ラブシーン②:赤い液体の象徴と“血の契約”
物語中盤、学校に向かおうとする花が突然、淳悟と関係を持つ場面では、視覚的にも衝撃的な演出が施されています。
天井から血のような赤い液体が滴り落ち、ふたりの体を染めていく――。
これは実際の現象ではなく、花の妄想、あるいは心象風景とされており、彼女の中でこの行為が“血による契約”として成立していることを象徴しています。
その描写はグロテスクであると同時に、美しくもあり、芸術的です。
花にとってこの関係は“罪”ではなく、“運命”であり、彼女の感性の中では愛そのものなのです。
監督はそこにある種の純粋さを描こうとしており、観客はただ善悪の軸では測れない感情に引き込まれていきます。
ラブシーン③:満ち足りた狂気の最果て
作品後半、ついにふたりは人目も憚らず肉体関係を持つようになります。
親戚らしき人々が同じ家にいる中、二階で静かに事を始めるふたり。階下から小町の声が届いても、まるで聞こえないかのように無視する彼らの姿は、世間の倫理観や他者との関係を完全に断絶した“二人だけの世界”を象徴しています。
二階堂ふみの表情は穏やかで、幸福そうですらあります。この情事は異常で背徳的でありながら、彼女にとっては安らぎでもある。その“満ち足りた狂気”が、物語を破滅へと導く鍵となっていくのです。
二階堂ふみの表現力が映画を成立させた
『私の男』という作品は、役者にかかる負荷が非常に大きい映画です。
とくに花という役柄は、演じ手がわずかでも感情を誤ると物語そのものが破綻してしまう危うさを孕んでいます。しかし、当時19歳の二階堂ふみは、その難役を自分の身体と精神で受け止め、完成されたものとして昇華させました。

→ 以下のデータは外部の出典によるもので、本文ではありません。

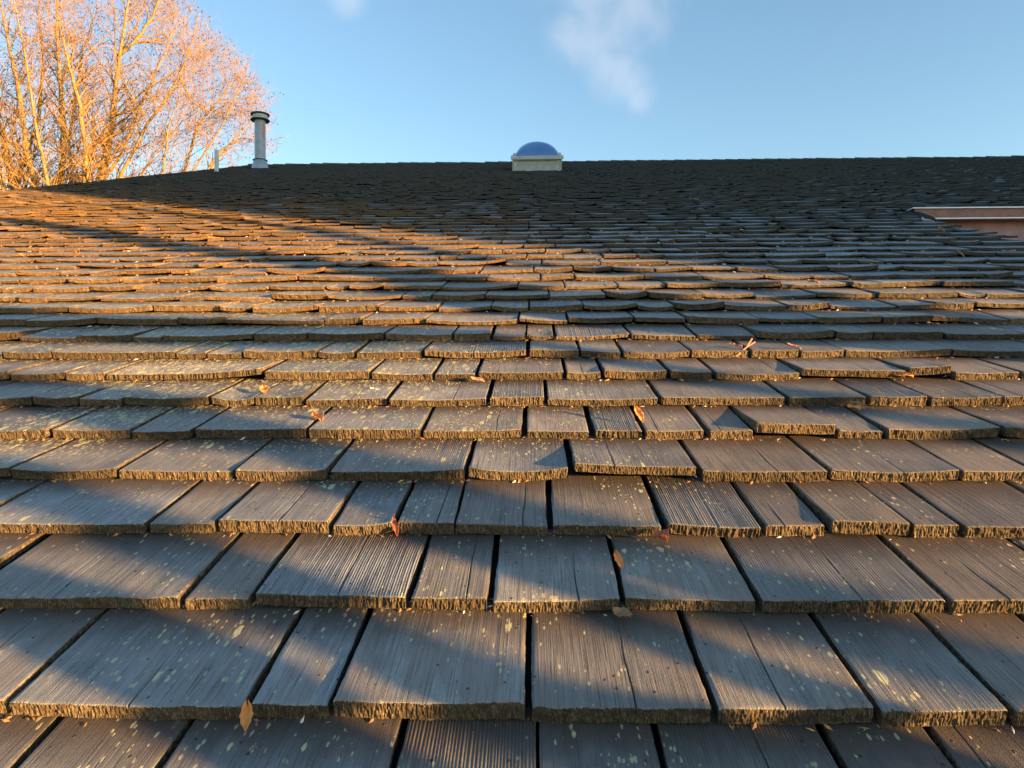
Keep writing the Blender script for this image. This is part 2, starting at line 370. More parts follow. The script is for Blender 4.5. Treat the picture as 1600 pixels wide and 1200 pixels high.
V_, F_, FM_, LOC_, POS_, RND_ = [], [], [], [], [], []
VOFF = 0
def shake(xa, xb, s0, nx, ns, nh, lift=0.0, tw=0.0, cup=0.0, cup2=0.0, thick=T, groove=0.0, skew=0.0, Lg=0.56, near=True, T=T):
    """one split shake from xa to xb, butt at s0; every column runs up over the top, down the butt and back under"""
    global VOFF
    w = xb - xa
    seed = rng.random() * 1000
    x = np.linspace(0, w, nx + 1)
    u = 2 * x / w - 1
    if near:
        st = np.concatenate([[0, .0015, .005], np.linspace(.012, E + .03, ns - 4), [Lg]])
    else:
        st = np.concatenate([np.linspace(0, E + .02, ns - 1), [Lg]]) if ns > 2 else np.array([0, Lg])
    ns = len(st)
    lf = np.clip(1 - st / (E * 1.05), 0, 1)
    top = T - T / E * st                                         # the common plane of the tops
    X, ST = np.meshgrid(x, st, indexing='ij')
    U = 2 * X / w - 1
    LF = np.clip(1 - ST / (E * 1.05), 0, 1)
    warp = (lift + tw * U) * LF + (cup * U ** 2 + cup2 * np.where(U > 0, U, 0) ** 2) * LF ** 1.2
    H = T - T / E * ST + warp + (thick - T) * LF
    Hb = T - T / E * ST - T * (1 - ST / Lg) + warp + .0002
    if near:
        # grain grooves and slow undulation cut into the top face
        ph = X * 1.0 + .004 * (noise1(ST * 5, seed) - .5) + ST * .02 * (noise1(seed) - .5)
        g = noise1(ph * 400, seed + 1) * .65 + noise1(ph * 210, seed + 2) * .35
        if groove > .5:
            g = .5 + .5 * np.sin(ph * 2 * math.pi / .0047 + 7 * noise1(ph * 30, seed + 3)); g = .6 * g + .4 * noise1(ph * 280, seed + 1)
        amp = .0003 + .0014 * groove ** 1.2
        fade = np.clip(ST / .002, .35, 1)
        H = H - amp * (1 - g) * fade + .002 * (noise2(X * 18, ST * 7, seed + 5) - .5) * LF
        if rng.random() < .55:                                   # a split running up from the butt
            cx = w * rng.uniform(.2, .8); cw = rng.uniform(.0006, .0012)
            H -= .006 * np.exp(-((X - cx - .004 * (noise1(ST * 12, seed + 7) - .5)) / cw) ** 2) * np.clip(1.2 - ST / rng.uniform(.08, .3), 0, 1)
        H[:, 0] -= .0022; H[:, 1] -= .0007
        e0 = np.exp(-np.minimum(X, w - X) / .0016)
        H -= .0022 * e0 * LF ** .3
    dS = skew * u
    S_ = ST + dS[:, None] * LF
    hh = np.linspace(0, 1, nh + 1)[1:-1]
    cols = []
    Hm = H[:, :1] * (1 - hh) + Hb[:, :1] * hh                    # (nx+1, nh-1)
    Sm = np.repeat(S_[:, :1], len(hh), 1)
    if near:
        XX = np.repeat(x[:, None], len(hh), 1)
        gr = noise1(XX * 300 + (hh * .6)[None, :], seed + 1)
        Sm = Sm + .0034 * (noise2(XX * 560, Hm * 150, seed + 9) - .45) + .0030 * groove * 1.6 * (gr - .5) + .0035 * (noise2(XX * 90, Hm * 60, seed + 11) - .5)
        S_[:, 0] += .0022 * (noise1(x * 400, seed + 12) - .3) + .004 * (noise1(x * 35, seed + 13) - .5)
    Xs = np.concatenate([X[:, ::-1], np.repeat(x[:, None], len(hh), 1), X], 1)
    Ss = np.concatenate([S_[:, ::-1], Sm, S_], 1)
    Hs = np.concatenate([H[:, ::-1], Hm, Hb], 1)
    if near:                                                      # the side faces are ragged too
        j = .0016 * (noise1(Ss[0] * 160, seed + 21) - .5) + .003 * (noise1(Ss[0] * 14, seed + 22) - .5)
        Xs[0] += j; Xs[-1] += .0016 * (noise1(Ss[-1] * 160, seed + 23) - .5) + .003 * (noise1(Ss[-1] * 14, seed + 24) - .5)
    m = Xs.shape[1]
    P = np.stack([Xs + xa, Ss + s0, Hs], -1).reshape(-1, 3)
    ox, os_ = rng.random() * 50, rng.random() * 50
    LOC_.append(np.stack([Xs + ox, Ss, Hs + os_], -1).reshape(-1, 3))
    POS_.append(P.copy())
    RND_.append(np.tile([rng.random(), rng.random(), seed], (P.shape[0], 1)))
    V_.append(R2W(P))
    idx = (np.arange((nx + 1) * m).reshape(nx + 1, m)) + VOFF
    a = idx[:-1, :-1]; b_ = idx[1:, :-1]; c = idx[1:, 1:]; d = idx[:-1, 1:]
    q = np.stack([a, b_, c, d], -1)                               # (nx, m-1, 4)
    F_.extend(q.reshape(-1, 4).tolist())
    fm = np.zeros((nx, m - 1), int); fm[:, ns - 1 - (0 if not near else 0):] = 1
    FM_.extend(fm.reshape(-1).tolist())
    for col, flip in ((0, False), (nx, True)):
        r = idx[col]
        for i in range(ns - 1):
            if i == ns - 2:
                f = [r[ns - 2]] + [int(k) for k in r[ns - 1:ns + nh]] + [r[ns + nh]] if nh > 1 else [r[ns - 2], r[ns - 1], r[ns], r[ns + 1]]
            else:
                f = [r[i], r[i + 1], r[m - 2 - i], r[m - 1 - i]]
            f = [int(k) for k in f]
            if flip: f = f[::-1]
            F_.append(f); FM_.append(1)
    VOFF += P.shape[0]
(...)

可愛らしさ、妖艶さ、あどけなさ、狂気、依存――そうした要素を同時に内包しながら、台詞よりも表情と間合いで訴えかける彼女の演技には、確かな“才能”と“覚悟”がありました。
まとめ:『私の男』が映し出した、愛と背徳の交差点
『私の男』は、倫理の枠を超えた関係性を描くことで、観客に強い不快感と同時に美しさをも与える、稀有な作品です。
その中心にいたのが、間違いなく二階堂ふみ。彼女の存在なしでは、この映画は成立しなかったでしょう。
少女の目をした“女”が、一線を越えていく過程は、観る者に恐怖と魅了を同時に与えます。
この作品を観ることは、ある意味で“問われる”ことでもあります。あなたはこの二人の関係をどう見るのか。
そして、どこまでが“愛”で、どこからが“罪”なのか――。